RICHIE DAVIS, The Recorder
GREENFIELD — There’s Old Nonesuch of Massachusetts, Paw Paw, Melvin Sweet, Cogswell, Fallawater … Do you know your apples?
Like, for example, that the first apple seeds in this country were planted three years after the Pilgrims landed and that the first named variety — Roxbury Russets — was cultivated in 1635 in Boston?
There are more than 200 apple varieties in New England, where apples have a special panache, and they’re all in a new “users guide,” ”Apples of New England,” by Russell Powell, who served as executive director of the New England Apple Association from 1998 to 2011 and has kept an “America’s Apple” blog, since 2010
Powell wrote the book “America’s Apple” in 2012, and now in paperback, after interviewing apple growers around the country to answer the basics for people about the nation’s most iconic fruit.
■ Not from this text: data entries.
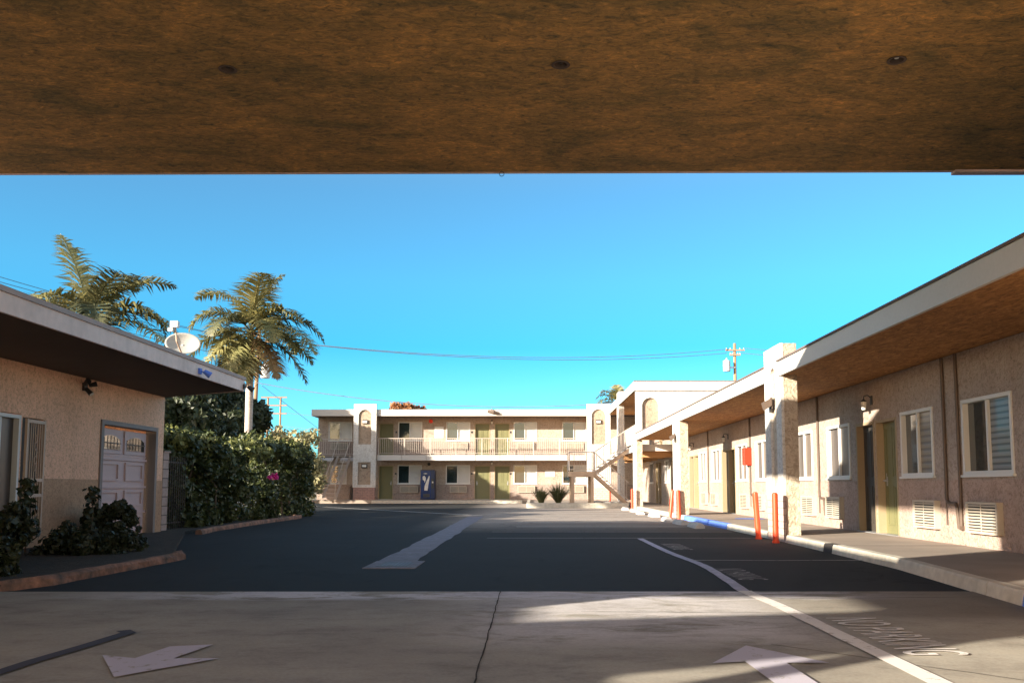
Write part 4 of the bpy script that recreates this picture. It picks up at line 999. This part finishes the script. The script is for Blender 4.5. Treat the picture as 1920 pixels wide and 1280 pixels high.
# boulders
def rock(x,y,r,lab,seed):
    rnd=random.Random(seed); g=MB(); vs=[];fs=[]; n,m_=12,7
    for i in range(m_+1):
        th=PI*i/m_
        for j in range(n):
            ph=2*PI*j/n; k=r*(1+rnd.uniform(-.13,.13)); vs.append((x+k*1.5*math.sin(th)*math.cos(ph),y+k*math.sin(th)*math.sin(ph),.18+r*.45+k*.62*math.cos(th)))
    for i in range(m_):
        for j in range(n): fs.append((i*n+j,(i+1)*n+j,(i+1)*n+(j+1)%n,i*n+(j+1)%n))
    g.add(vs,fs); g.origin=Vector((x,y,.18)); o=g.build('boulder',M['rock']); tag(o,lab,'rock','pale boulders under the stairs')
rock(3.15,44.0,.17,'pale boulder just right of the stair post',1); rock(3.62,43.8,.15,'low pale boulder in the middle under the stairs',2); rock(4.02,44.1,.13,'smallest pale boulder near the foot of the stairs',3)

# palms
def palm(name,lab,base,hc,R_,fronds,seed,tr=.17,shaft=True,mats=('palmleaf','palmleaf2'),dead=(),n=64,sheath=True):
    rnd=random.Random(seed); t=thing(name,lab,'palm tree',base); b=Vector(base); c=b+Vector((0,0,hc))
    g=MB(); pts=[b.lerp(c,i/12) for i in range(13)]; g.tube(pts,[tr*(1.25-.35*min(1,i/4)) if i<9 else tr*(.9-.1*(i-8)) for i in range(13)],14); g.build('trunk',M['trunkw'],t,smooth=True)
    if sheath:
        g=MB(); g.tube([c-Vector((0,0,1.5)),c-Vector((0,0,1.2)),c-Vector((0,0,.3)),c+Vector((0,0,.2))],[tr*.98,tr*1.2,tr*.95,tr*.35],12); g.build('crownshaft',M['palmleaf'],t,smooth=True)
    for fi,(az,el,L,droop) in enumerate(fronds):
        L*=1.2 if sheath else 1.0
        g=MB(); a=R(az); d=Vector((math.cos(a),math.sin(a),0)); e=R(el)
        K=16; P=[]; p=c.copy(); ang=e
        for i in range(K+1):
            P.append(p.copy()); ang=e-droop*(i/K)**1.25; p=p+(d*math.cos(ang)+Vector((0,0,1))*math.sin(ang))*(L/K)
        g.tube(P,[.030*(1-i/(K+1))+.005 for i in range(K+1)],5)
        for i in range(n*1):
            f=.16+.84*i/(n-1); q=f*K; k=min(int(q),K-1); pp=P[k].lerp(P[k+1],q-k); tan=(P[k+1]-P[k]).normalized()
            side=d.cross(Vector((0,0,1))).normalized(); nor=side.cross(tan).normalized()
            LL=R_*.36*math.sin(PI*min(1,(f*.88+.14)))**.6*rnd.uniform(.85,1.12)
            for s_ in (-1,1):
                for _ in range(1):
                    out=(side*s_*1.0+tan*rnd.uniform(.35,.6)+nor*rnd.uniform(-.15,.4)).normalized()
                    w=tan*.030; tipd=(out+Vector((0,0,-1))*rnd.uniform(.25,.75)).normalized()
                    m1=pp+out*LL*.5; m2=m1+tipd*LL*.5
                    g.add([pp-w,pp+w,m1+w*1.1,m1-w*1.1,m2],[(0,1,2,3),(3,2,4)])
        fo=g.build('frond',M['palmdead' if fi in dead else (mats[0] if rnd.random()<.6 else mats[1])],t)
        if fi in dead: fo['label']='dead brown frond'
    g=MB()
    for k in range(26):
        a=rnd.uniform(0,2*PI); d=Vector((math.cos(a),math.sin(a),0)); L=rnd.uniform(.5,1.1); q=c-Vector((0,0,rnd.uniform(.0,.5)))
        g.tube([q,q+d*L*.4+Vector((0,0,-.05)),q+d*L*.55+Vector((0,0,-L*.8))],[.02,.012,.006],4)
    g.build('hanging_stalks',M['bark'],t)
# azimuth 0=right(+X), 90=away, 180=left, 270=toward camera
palm('palm_tree','tall palm with pale trunk standing right behind the hedge',(-11.6,37,0),7.35,3.1,
 [(175,78,2.9,2.1),(200,52,2.6,2.4),(20,86,2.5,1.0),(300,80,2.6,1.4),(350,60,2.3,2.2),(10,38,3.0,2.0),(340,15,3.1,1.5),(0,-20,2.8,1.0),(185,8,2.6,1.5),(215,-20,2.3,1.1),(270,-45,2.3,.7),(100,60,2.4,2.0),(60,30,2.6,1.9),(140,25,2.6,1.7),(240,40,2.2,2.3),(310,35,2.4,2.3),(30,5,2.6,1.3),(330,-35,2.2,.8),(250,-30,2.0,1.0),(20,-45,1.9,.6),(190,-40,2.0,.7),(280,-62,1.9,.3),(160,-55,1.8,.4)],51,dead=(21,20,17))
palm('palm_tree','palm whose crown alone shows above the tan building roof',(-15.3,31,0),6.75,3.1,
 [(165,74,2.9,.35),(30,62,2.9,1.5),(180,38,3.2,2.2),(200,22,3.0,2.2),(150,50,2.6,2.0),(70,75,2.5,1.8),(330,72,2.6,2.0),(10,40,2.7,2.3),(5,22,3.2,1.7),(350,5,3.1,1.2),(300,30,2.6,2.0),(260,20,2.3,2.0),(240,50,2.3,2.2),(100,30,2.6,1.8),(120,15,2.5,1.6),(190,0,2.3,1.4),(320,-20,2.4,1.2),(220,-15,2.2,1.2),(280,5,2.2,1.4),(340,-25,2.0,.9),(205,-35,2.0,.7)],52,dead=(18,20))
palm('palm_tree','small distant palm showing above the two-storey wing roof',(6.8,72,0),7.6,2.6,
 [(180,60,2.2,2.2),(165,75,2.0,1.9),(10,50,2.3,2.0),(0,30,2.2,1.8),(90,85,1.6,.4),(200,30,2.4,1.9),(340,55,2.1,2.3),(190,10,2.4,1.3),(270,70,1.8,1.6)],53,tr=.2,n=30,sheath=False)

# ================================================================== POLES AND WIRES
def pole(x,y,h,lab,r=.15,cross=(),trans=None,lean=0):
    t=thing('utility_pole',lab,'utility pole',(x,y,0)); g=MB(); g.tube([(x,y,0),(x+lean*.5,y,h*.5),(x+lean,y,h)],[r,r*.85,r*.68],12); g.build('pole',M['wood'],t,smooth=True)
    for z,L,th in cross:
        g=MB(); g.box(x+lean-L/2,x+lean+L/2,y-.22,y-.12,z-.06,z+.06); ca=g.build('crossarm',M['wood'],t)
        for k in (-.45,-.25,.25,.45):
            g=MB(); g.lathe((x+lean+L*k,y-.17,z+.061),[(.03,0),(.05,.06),(.03,.08),(.045,.12),(.0,.15)],8); g.build('insulator',M['transf'],ca)
    if trans:
        dx,z=trans; g=MB(); g.lathe((x+lean+dx,y-.3,z),[(0,0),(.27,0),(.3,.03),(.3,.85),(.24,.92),(0,.93)],18); g.lathe((x+lean+dx,y-.3,z+.93),[(.05,0),(.07,.1),(.04,.2),(.0,.22)],8)
        tr_=g.build('transformer',M['transf'],t,smooth=False); g=MB(); g.box(x+lean+min(dx,0),x+lean+max(dx,0),y-.2,y-.12,z+.3,z+.4); g.build('bracket',M['steel'],tr_)
    return t
pole(-18.6,60,11.5,'leaning wooden utility pole with transformer behind the right palm',.16,[(10.6,2.0,0)],(.55,8.15),lean=.35)
pole(16.9,75,12.9,'wooden utility pole with transformer above the one-storey roof',.17,[(12.3,1.6,0),(11.9,.9,0)],(-.75,10.5))
hf=thing('transmission_tower','distant wooden H-frame tower with three crossarms and X brace','transmission tower',(-43,150,0))
for x in (-43.9,-41.8):
    g=MB(); g.tube([(x,150,0),(x,150,15.8)],[.2,.14],10); g.build('pole',M['wood'],hf)
for z in (15.7,14.35,13.0):
    g=MB(); g.box(-45.0,-40.7,149.75,149.84,z-.1,z+.1); g.build('crossarm',M['wood'],hf)
g=MB(); g.tube([(-43.9,149.8,10.9),(-41.8,149.8,9.0)],.07,6); g.tube([(-43.9,149.7,9.0),(-41.8,149.7,10.9)],.07,6); g.build('cross_brace',M['wood'],hf)
g=MB(); g.box(-46.0,-44.1,149.6,150,11.0,11.4); g.build('equipment_arm',M['pipe'],hf)
def wire(a,b,sag,lab,r=.02,n=22,group=None):
    a=Vector(a);b=Vector(b); g=MB(); P=[]
    for i in range(n+1):
        t=i/n; p=a.lerp(b,t); p.z-=sag*4*t*(1-t); P.append(p)
    g.tube(P,r,5); g.origin=a.copy(); tag(g.build('overhead_wire',M['wire']),lab,'wire',group)
PL=(-18.25,59.8); 
wire((-29,33,11.7),(PL[0]-.8,59.8,10.7),.4,'uppermost of the three wires at top left running into the near palm crown',.017)
wire((-28.8,33,11.35),(PL[0]-.2,59.8,10.65),.5,'middle one of the three wires at top left above the near palm',.017)
wire((-28.4,33,10.55),(PL[0],59.7,9.2),.3,'lowest of the three wires at top left, crossing to the pole',.017)
wire((PL[0]+.6,59.8,10.75),(16.4,74.8,12.4),.95,'upper long wire between the two transformer poles',.024)
wire((PL[0]+.9,59.8,10.7),(16.2,74.8,12.05),.9,'lower long wire between the two transformer poles',.024)
wire((PL[0],59.8,7.85),(8.6,61.6,6.95),1.0,'single low wire sagging across the sky over the far building',.026)
wire((17.6,75,12.5),(48,80,12.7),.5,'upper wire leaving the right pole towards the right',.022)
wire((17.3,75,12.1),(48,80,11.9),.5,'lower wire leaving the right pole towards the right',.022)
wire((-18.2,60,5.6),(-42.5,149,12.9),.8,'thin wire from the leaning pole to the tower crossarm',.02)
wire((-40.8,149.7,13.1),(-8,150,11.6),.6,'wire from the tower running behind the far building',.03)
wire((-41,149.7,10.9),(-8,150,9.0),.6,'lower wire from the tower running behind the far building',.03)
wire((-45,149.7,13.2),(-75,130,12.5),.8,'wire from the tower going left behind the dark trees',.03)
wire((-45,149.7,11.2),(-75,130,9.0),.8,'lower wire from the tower going left behind the dark trees',.03)
wire((-18.0,60,7.7),(-13.3,90,1.0),.1,'guy wire slanting down right from the leaning pole',.016)
wire((-18.3,59.8,7.9),(-26,58,4.0),.2,'service wire slanting down left from the leaning pole',.016)

# ================================================================== CAMERA, LIGHT, RENDER
cam=bpy.data.cameras.new('camera'); co=bpy.data.objects.new('camera',cam); COL.objects.link(co); S.camera=co
co.location=(0,0,1.03); p_=R(5.25); co.rotation_euler=(R(90)+p_,0,0)
cam.sensor_width=36; cam.lens=1700/1920*36; cam.shift_x=-(998-960)/1920; cam.shift_y=((911-1700*math.tan(p_))-640)/1920
cam.clip_end=3000; cam.clip_start=.05
sun=bpy.data.lights.new('sun','SUN'); so=bpy.data.objects.new('sun',sun); COL.objects.link(so)
sd=Vector((-1,-.714,.3)).normalized()      # towards the sun
so.rotation_euler=sd.to_track_quat('Z','Y').to_euler(); so.location=(-30,-20,20)
sun.energy=5.0; sun.angle=R(.55); sun.color=(1,.90,.74)
W=bpy.data.worlds.new('World'); S.world=W; W.use_nodes=True; nt=W.node_tree; bg=nt.nodes['Background']
sky=nt.nodes.new('ShaderNodeTexSky'); sky.sky_type='NISHITA'; sky.sun_disc=False; sky.sun_elevation=math.asin(sd.z); sky.sun_rotation=math.atan2(sd.x,sd.y)%(2*PI)
sky.air_density=1.0; sky.dust_density=.4; sky.ozone_density=2.0
tc=nt.nodes.new('ShaderNodeTexCoord'); sp=nt.nodes.new('ShaderNodeSeparateXYZ'); nt.links.new(tc.outputs['Generated'],sp.inputs[0])
rp=ramp(nt,sp.outputs['Z'],[(0.0,(.43,1.18,1.68)),(.10,(.35,1.06,1.55)),(.15,(.20,.91,1.25)),(.22,(.36,1.02,1.28)),(.31,(.52,1.02,1.22)),(.5,(1.3,1.15,.98)),(1,(2.1,1.5,1.05))])
dt_=nt.nodes.new('ShaderNodeVectorMath'); dt_.operation='DOT_PRODUCT'; nt.links.new(tc.outputs['Generated'],dt_.inputs[0]); dt_.inputs[1].default_value=(.10,-.995,0)
mr_=nt.nodes.new('ShaderNodeMapRange'); mr_.interpolation_type='SMOOTHSTEP'; mr_.inputs[1].default_value=.02; mr_.inputs[2].default_value=.6; nt.links.new(dt_.outputs['Value'],mr_.inputs[0])
rp=mixc(nt,mr_.outputs[0],rp,(3.0,2.1,1.6))
mxx=mixc(nt,1.0,sky.outputs[0],rp,'MULTIPLY')
nt.links.new(mxx,bg.inputs['Color']); bg.inputs['Strength'].default_value=.065
S.render.engine='CYCLES'
S.cycles.max_bounces=8; S.cycles.diffuse_bounces=5; S.cycles.use_denoising=True
S.view_settings.view_transform='Standard'; S.view_settings.look='None'; S.view_settings.exposure=1.7; S.view_settings.gamma=1
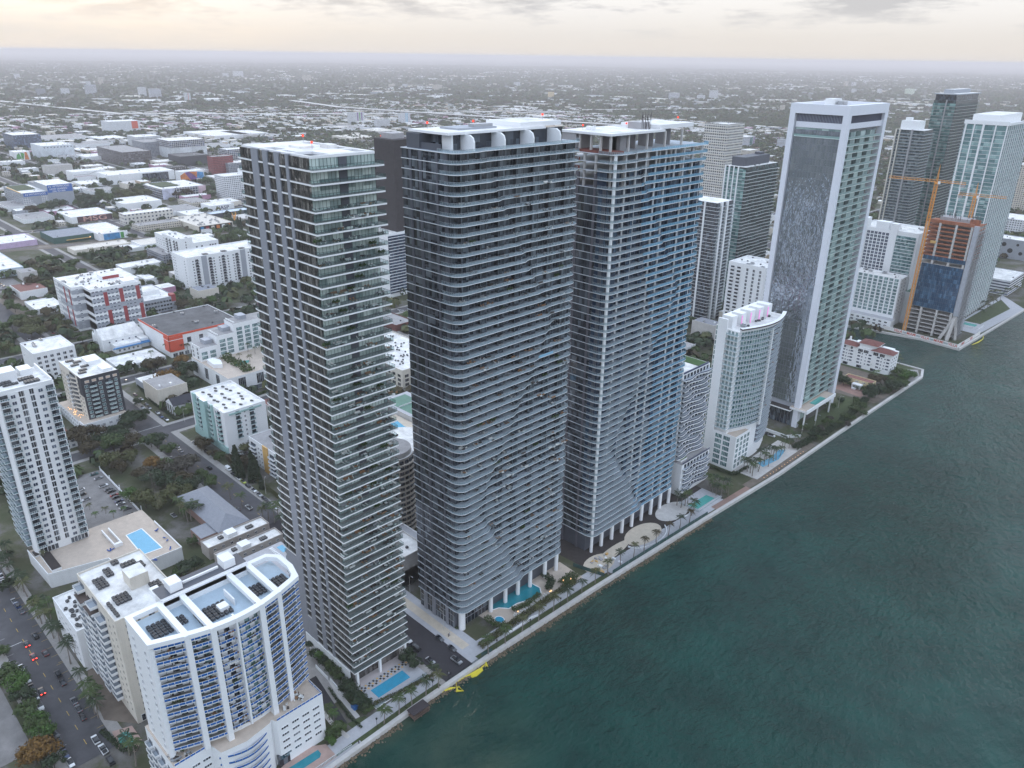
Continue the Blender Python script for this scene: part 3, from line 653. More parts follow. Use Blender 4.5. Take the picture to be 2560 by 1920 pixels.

It even included recipes.
Although the McIntosh is still the top apple in New England, representing about two-thirds of all varieties sold, there’s been a marked interest in heirloom varieties, ones Powell describes in full detail in his most recent guidebook for connoisseurs hunting for a particular variety, along with answering questions for shoppers who want to know about the apples they have to choose from in the supermarket: “What’s the difference between a Fuji and a Braeburn?” Or “What’s the best apple for making a pie or for eating?”
“Our region has a very rich tradition of apple growing,” said Powell, but he couldn’t find anywhere with that history and description all in one place, so he wrote the book.
There’s even a section focusing on Ron Prokopy, the Conway researcher who died in 2004 and whose work on integrated pest management helped many growers reduce their use of chemical sprays.
Powell’s little 214-page guidebook (The Countryman Press, Woodstock, Vt.) is packed with information about each variety, from the “superstar” Honeycrisp eating apple to the great keeper, Fuji, that was the result from pairing Red Delicious with Ralls Janet.
“The perennial question people have is, ‘What makes the best pie?'” says Powell. Although it’s possible to make one from a single variety — a Cortland or a Gravenstein, for example — the author is one of those “mix-and-match” people who loves to use Macs for their tartness and aroma, but adds other varieties for texture and a more complex flavor — say, Northern spy and heirlooms, some of which are smaller but add to the blend of succulent tastes.
Heirlooms have grown in popularity with the rise of the fresh- and hard-cider movements, again because they’re prized for the qualities of their juice and also because of renewed interest in local foods and their history.
“Because of grafting, the Roxbury Russet you find today is a literal descendant from the very first Roxbury Russet apple tree,” says Powell. “While New England today is a small part of national apple crop, we do have very rich tradition of growing apples here and the number of apple varieties discovered in the region. It all goes back to the Mayflower and evokes our agrarian roots.”
Then there’s the sheer diversity, with heirlooms exploding the kind of dazzling variety of tastes, shapes, sizes and colors that even today’s supermarkets offer.
But the diversity of yore went by the wayside since most heirlooms had a distinct flaw that kept them from being commercially viable: maybe they grew every other year, were too small or they had too large a core, or were misshapen, or maybe had a russet color instead of the shininess that sold better.
Cold atmosphere storage, which was developed in the 1940s and became widely used over the 20 years that followed, has meant that it’s common to bite into a crisp Mac or other commercial variety way into the spring. Heirlooms had been favored by growers as extending the harvest the old-fashioned way, with each variety having its short-lived harvest from July through to November. Other varieties did well because they stored through the winter without advanced technology.
Powell glows a bit as he describes his favorite heirlooms, like Cox’s Orange Pippin, dating back to 1825: “A beautiful apple, with red, orange and yellow striping, and a great, complex flavor.”
Then there’s Roxbury Russet — “A fabulous apple. People love it. But it only gets this big,” he says, holding his first two fingers a bit more than an inch apart. “So if you want to bake with them, you might put a couple in pie, rather than having to cut up 15.”
Then there’s the Baldwin, which had been the leading apple in New England and the Northeast until a bitter-cold winter freeze in 1934 killed off more than a million trees just as the hardier McIntosh trees were rising in popularity.
Like a 21st century Johnny Appleseed, Powell enjoys spreading his fascination with apples through his words.
When he goes off wandering to talk apples with people, he says, “Everybody has a story: about an uncle who had an orchard, about their favorite pie apple, or with a question about how it’s grown.”
From Winter Banana and Sheep’s Nose to Black Oxford and Hubbardston Nonesuch, and from Nodhead to Cathead, Powell’s little guidebook abounds with stories.